Se la domanda è solo archeologica la risposta è solo archeologica; se la domanda è anche d’altro la risposta deve essere corrispondente.
La risposta di Grassi a Sagunto è adeguata e completa, potrà metterci a disagio per la sua forza ma “girandoci intorno ed entrandoci dentro” le scelte persuadono anche se una inevitabile inquietudine si affaccia.
Ma il problema è quello di decidere di cosa farne della nostra storia; pensare che sia un’entità estranea alla nostra vita oppure no, o meglio che noi siamo estranei ad essa?
Che lo riconosciamo o no ciò che è stato prima di noi ci determina in massima misura, riconoscerlo ci renderebbe meno sciocchi, presuntuosi più umani e meno pericolosi anche come architetti.
Cosdiali saluti
Sergio Leali
Sagunto aveva un teatro romano: i teatri romani non si trovano ad ogni angolo; probabilmente ne erano fieri ! Grassi glielo ha nascosto sotto dei muracchioni e qualche capriatella nemmeno brutti … ma reputati insignificanti. Gli abitanti si sono “incazzati”, forse giustamente. Allora è meglio rimettere tutto come era prima.
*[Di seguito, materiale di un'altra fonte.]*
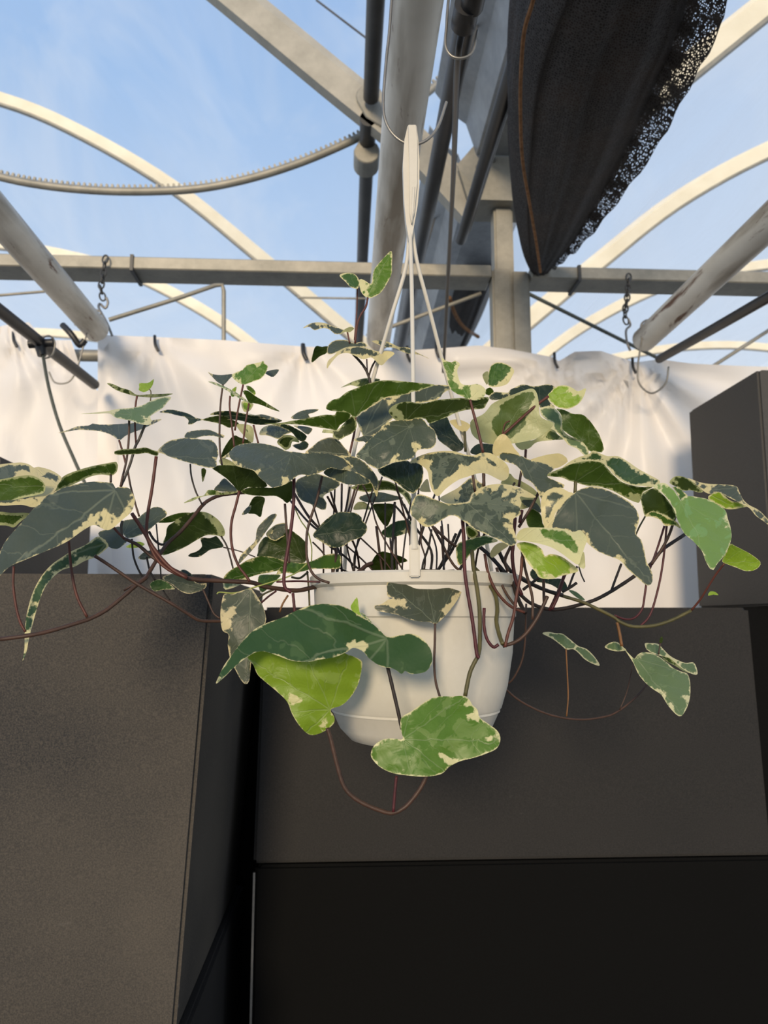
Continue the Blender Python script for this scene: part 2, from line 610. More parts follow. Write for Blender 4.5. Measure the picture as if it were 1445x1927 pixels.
# post with its head plate
post = empty('steel_post', W(0.605, 2.72, -EYE), 'galvanised steel post under the gutter beside the net bundle', 'post')
bm = bmesh.new(); box_bm(bm, W(0.565, 2.69, 1.25), W(0.640, 2.765, 1.60)); bmesh.ops.bevel(bm, geom=bm.edges[:], offset=0.008, segments=2, affect='EDGES')
bm_obj('upper_post', bm, M['galv'], post)
bm = bmesh.new(); box_bm(bm, W(0.548, 2.665, -EYE), W(0.622, 2.74, 1.335)); bmesh.ops.bevel(bm, geom=bm.edges[:], offset=0.008, segments=2, affect='EDGES')
bm_obj('lower_post', bm, M['galv'], post)
bm = bmesh.new(); box_bm(bm, W(0.6225, 2.672, -EYE), W(0.695, 2.75, 1.33)); bmesh.ops.bevel(bm, geom=bm.edges[:], offset=0.008, segments=2, affect='EDGES')
bm_obj('lower_post', bm, M['galv'], post)
bm = bmesh.new(); box_bm(bm, W(0.47, 2.64, 1.60), W(0.76, 2.80, 1.615)); bm_obj('head_plate', bm, M['galv'], post)
bm = bmesh.new()
pts = [(0.46, 1.615), (0.74, 1.615), (0.74, 1.70), (0.66, 1.86), (0.50, 1.86), (0.42, 1.76)]
vv = [bm.verts.new(W(x, 2.665, z)) for x, z in pts]; f_ = bm.faces.new(vv)
r_ = bmesh.ops.extrude_face_region(bm, geom=[f_]); bmesh.ops.translate(bm, verts=[q for q in r_['geom'] if isinstance(q, bmesh.types.BMVert)], vec=(0, 0.012, 0))
bm_obj('gusset_plate', bm, M['galv'], post)
for (x, z) in ((0.50, 1.66), (0.56, 1.78), (0.68, 1.66), (0.50, 1.75)):
    tube('bolt', [W(x, 2.652, z), W(x, 2.666, z)], 0.010, M['wire'], post, 6)

# cross beam: C-channel pieces either side of the post
beam = empty('cross_beam', W(0.6, 2.72, 1.30), 'galvanised cross beam spanning the house on both sides of the post', 'beam')
for (x0, x1) in ((-3.2, 0.545), (0.698, 4.2)):
    bm = bmesh.new(); box_bm(bm, W(x0, 2.66, 1.296), W(x1, 2.785, 1.345))
    bmesh.ops.bevel(bm, geom=bm.edges[:], offset=0.004, segments=1, affect='EDGES')
    bm_obj('channel', bm, M['galv'], beam)
for px in (247, 1090):
    c = at(px, 520, 2.66)
    bm = bmesh.new(); box_bm(bm, Vector((c.x - 0.006, 2.652, EYE + 1.286)), Vector((c.x + 0.006, 2.79, EYE + 1.349)))
    bm_obj('strap', bm, M['darkpipe'], beam)


def rod(name, pts, r, mat, label, cat, n=8, sm=0, group=None):
    return tube(name, pts, r, mat, None, n, sm, label=label, cat=cat, group=group)


# three painted pipes along the house
R0 = 0.0435
def ypipe(name, X, Z, r, y0, y1, mat, label, cat, n=20, sub=None):
    V, Fc = tube_geo([W(X, y0 + (y1 - y0) * i / 10, Z) for i in range(11)], r, n)
    return mesh_obj(name, V, Fc, mat, None, True, label=label, cat=cat, sharp=50)


ypipe('steel_pipe', 0.108, 1.0, R0, -0.6, 2.56, M['pipe'], 'rust-streaked painted pipe overhead that the white pot hangs from', 'pipe')
ypipe('steel_pipe', -0.878, 1.0, R0, -0.6, 2.52, M['pipe'], 'stained painted pipe on the left with a rusty end above the sheet', 'pipe')
ypipe('steel_pipe', 1.066, 1.0, R0, -0.6, 2.52, M['pipe'], 'stained painted pipe slanting in from the right edge to the sheet', 'pipe')
# cross bar behind the left pipe end that carries the sheet
rod('cross_bar', [W(-1.05, 2.66, 0.955), W(0.54, 2.66, 0.955)], 0.022, M['galv'], 'round steel bar along the top of the white sheet', 'bar', 12)
rod('cross_bar', [W(-3.4, 2.75, 0.79), W(-0.55, 2.75, 0.79)], 0.036, M['galv'], 'lower steel bar seen through the gap left of the white sheet', 'bar', 12)

# black tubes along the gutter
def along(px, py, Z, y0, y1):
    p = atz(px, py, Z)
    return [Vector((p.x, y0, p.z)), Vector((p.x, y1, p.z))]


rod('black_pipe', along(890, 0, 0.86, 0.35, 0.935), 0.0165, M['black'], 'short black irrigation pipe ending in a socket beside the rusty pipe', 'hose', 14)
E_ = atz(863, 92, 0.86)
rod('pipe_socket', [Vector((E_.x, 0.93, E_.z)), Vector((E_.x, 0.968, E_.z))], 0.0185, M['black'], 'black socket on the end of the short irrigation pipe', 'fitting', 16)
rod('drop_hose', [Vector((E_.x, 0.968, E_.z)), at(860, 130, 1.05), at(853, 330, 1.5), at(843, 520, 2.0), at(834, 700, 2.5)], 0.0055, M['black'], 'thin black hose dropping from the socket to the sheet', 'hose', 8, 6)
rod('black_pipe', along(846, 190, 1.45, 1.6, 6.5), 0.026, M['black'], 'black hose running back below the gutter left of the post', 'hose', 14)
rod('black_pipe', along(976, 90, 1.42, 0.6, 2.62), 0.020, M['black'], 'shiny black tube along the net bundle and gutter', 'hose', 14)
rod('black_pipe', along(985, 90, 1.46, 0.6, 2.62), 0.014, M['darkpipe'], 'dark steel conduit tucked between gutter and shiny black tube', 'pipe', 14)
bp = bpy.data.objects['black_pipe.001']
_p = atz(846, 190, 1.45)
for _y in (2.2, 3.4, 4.6, 5.8):
    tube('strap', [Vector((_p.x, _y, _p.z)), Vector((0.42, _y, EYE + 1.955))], 0.005, M['darkpipe'], bp, 6)
rod('irrigation_pipe', [at(-700, 40, 0.95), at(-60, 538, 1.75), at(60, 632, 2.05), at(178, 724, 2.5)], 0.017, M['black'], 'black irrigation pipe slanting down at the left edge', 'hose', 12, 4)
rod('irrigation_pipe', [at(1500, 528, 1.7), at(1340, 620, 2.1), at(1240, 676, 2.5)], 0.015, M['black'], 'black irrigation pipe slanting down at the right edge', 'hose', 12, 4)
em = empty('drip_emitter', at(78, 660, 2.1), 'black drip fitting with a thin green hose under the left irrigation pipe', 'emitter')
p0 = at(78, 648, 2.10)
tube('clip', [p0 + Vector((-0.035, 0, 0.0)), p0 + Vector((0.035, 0, 0.005))], 0.013, M['black'], em, 10)
tube('cap', [p0 + Vector((-0.004, 0, 0.0)), p0 + Vector((0.004, 0, -0.034))], [0.017, 0.013], M['black'], em, 10)
tube('thin_hose', [at(80, 664, 2.1), at(92, 730, 2.1), at(112, 800, 2.1), at(140, 866, 2.1), at(160, 910, 2.1)], 0.0048, M['greenhose'], em, 8, 5)

# drive shaft, toothed rack and pinion bracket
sx, sz = 0.082, 2.03
for y0, y1, lab in ((0.3, 2.66, 'dark steel vent shaft overhead, near length above the pinion'), (2.96, 9.0, 'dark steel vent shaft running back from the pinion')):
    V, Fc = tube_geo([W(sx + (0.0 if y0 < 1 else -0.008), y0, sz if y0 < 1 else sz - 0.05), W(sx + (0.0 if y0 < 1 else -0.008), y1, sz if y0 < 1 else sz - 0.05)], 0.031, 16)
    mesh_obj('vent_shaft', V, Fc, M['darkpipe'], None, True, sharp=50, label=lab, cat='shaft')
br = empty('pinion_bracket', W(sx, 2.8, sz - 0.1), 'cast steel pinion bracket holding the vent shaft on the near rib', 'bracket')
def plate(name, pts, y0, y1, mat, parent):
    bm = bmesh.new()
    vv = [bm.verts.new(W(x, y0, z)) for x, z in pts]
    f_ = bm.faces.new(vv)
    r_ = bmesh.ops.extrude_face_region(bm, geom=[f_])
    bmesh.ops.translate(bm, verts=[q for q in r_['geom'] if isinstance(q, bmesh.types.BMVert)], vec=(0, y1 - y0, 0))
    bmesh.ops.bevel(bm, geom=bm.edges[:], offset=0.004, segments=1, affect='EDGES')
    return bm_obj(name, bm, mat, parent)


def circ(cx, cz, r, a0, a1, k):
    return [(cx + r * math.cos(math.radians(a0 + (a1 - a0) * i / k)), cz + r * math.sin(math.radians(a0 + (a1 - a0) * i / k))) for i in range(k + 1)]


plate('side_plate', circ(sx - 0.005, sz + 0.03, 0.055, 20, 200, 8) + [(sx - 0.02, sz - 0.06), (sx + 0.045, sz - 0.10), (sx + 0.075, sz - 0.02)], 2.69, 2.70, M['galv'], br)
plate('pinion_housing', circ(sx - 0.012, sz - 0.105, 0.055, -180, 60, 10) + [(sx - 0.03, sz - 0.03)], 2.84, 2.95, M['galv'], br)
tube('hub', [W(sx - 0.01, 2.70, sz - 0.06), W(sx - 0.01, 2.98, sz - 0.06)], 0.034, M['darkpipe'], br, 14)
rk = empty('toothed_rack', at(340, 358, 2.9), 'curved steel gear rack with fine teeth hanging across the left sky', 'rack')
rp = [at(x, y, 2.9) for x, y in ((-900, -420), (-700, -160), (-500, 50), (-300, 205), (-110, 300), (0, 333), (90, 350), (190, 359), (290, 360), (380, 354), (470, 336), (560, 308), (640, 275), (700, 245), (770, 200), (840, 145), (900, 90))]
rp = catmull(rp, step=0.0115)
tube('rack_tube', rp, 0.0165, M['galv'], rk, 12)
V, Fc = [], []
for i in range(0, len(rp) - 2, 2):
    a, b = rp[i], rp[i + 1]
    t = (b - a).normalized(); up_ = Vector((-t.z, 0, t.x)) if t.x > 0 else Vector((t.z, 0, -t.x))
    up_ = Vector((-t.z, 0, t.x))
    k = len(V)
    for yy in (-0.006, 0.006):
        for (q, h) in ((-0.0065, 0.013), (0.0065, 0.013), (0.0035, 0.029), (-0.0035, 0.029)):
            V.append(a + t * q + up_ * h + Vector((0, yy, 0)))
    Fc += [[k, k + 1, k + 2, k + 3], [k + 7, k + 6, k + 5, k + 4], [k, k + 4, k + 5, k + 1], [k + 1, k + 5, k + 6, k + 2], [k + 2, k + 6, k + 7, k + 3], [k + 3, k + 7, k + 4, k]]
mesh_obj('rack_teeth', V, Fc, M['galv'], rk, kind='stuff')

# thin bracing rods
rod('brace_rod', [at(205, 602, 2.6), at(330, 563, 2.63), at(405, 537, 2.66), at(418, 536, 2.67), at(421, 548, 2.67), at(421, 645, 2.68)], 0.0085, M['galv'], 'bent thin steel rod left of the plant below the beam', 'rod', 8)
rod('brace_rod', [at(985, 548, 2.9), at(1300, 705, 3.3)], 0.008, M['greenhose'], 'thin dark rod falling right from the post', 'rod', 8)
rod('brace_rod', [at(1480, 600, 3.0), at(1340, 690, 3.0)], 0.008, M['galv'], 'thin steel rod at the far right above the sheet', 'rod', 8)
rod('brace_rod', [at(-40, 559, 3.0), at(90, 548, 3.0)], 0.006, M['galv'], 'thin steel wire at the left edge below the beam', 'rod', 8)
rod('brace_rod', [at(690, 632, 2.75), at(905, 552, 2.75)], 0.008, M['galv'], 'thin steel rod rising to the post behind the pot hanger', 'rod', 8)
rod('brace_rod', [at(560, 560, 4.0), at(690, 562, 4.0)], 0.006, M['galv'], 'thin far wire left of the rusty pipe', 'rod', 8)
rod('guy_wire', [at(595, 0, 2.9), at(700, 80, 2.9)], 0.005, M['darkpipe'], 'thin dark cable above the near rib', 'cable', 6)


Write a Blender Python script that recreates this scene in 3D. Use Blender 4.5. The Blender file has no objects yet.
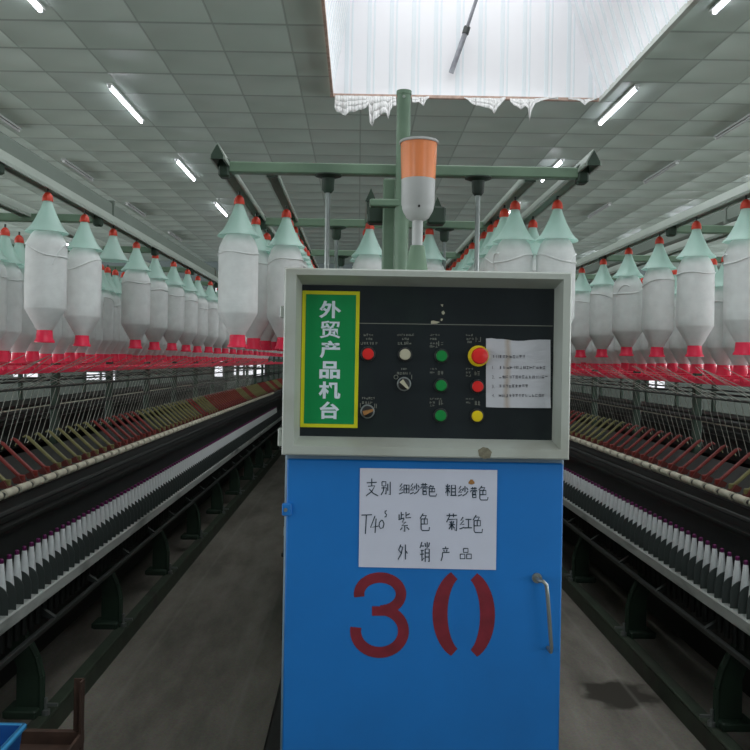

Però se stiamo ancora a discutere sull’ “opera d’arte” non compresa, vuol dire che la gente comune ha profondamente ragione quando teme gli architetti e ne sta alla larga. Così gli stessi si riducono ad operare solo quando qualche “patron” in vena di pubblicità scambia la critica compiacente di qualche rivistina per il nuovo “esperanto” . Un linguaggio non si inventa : si distilla.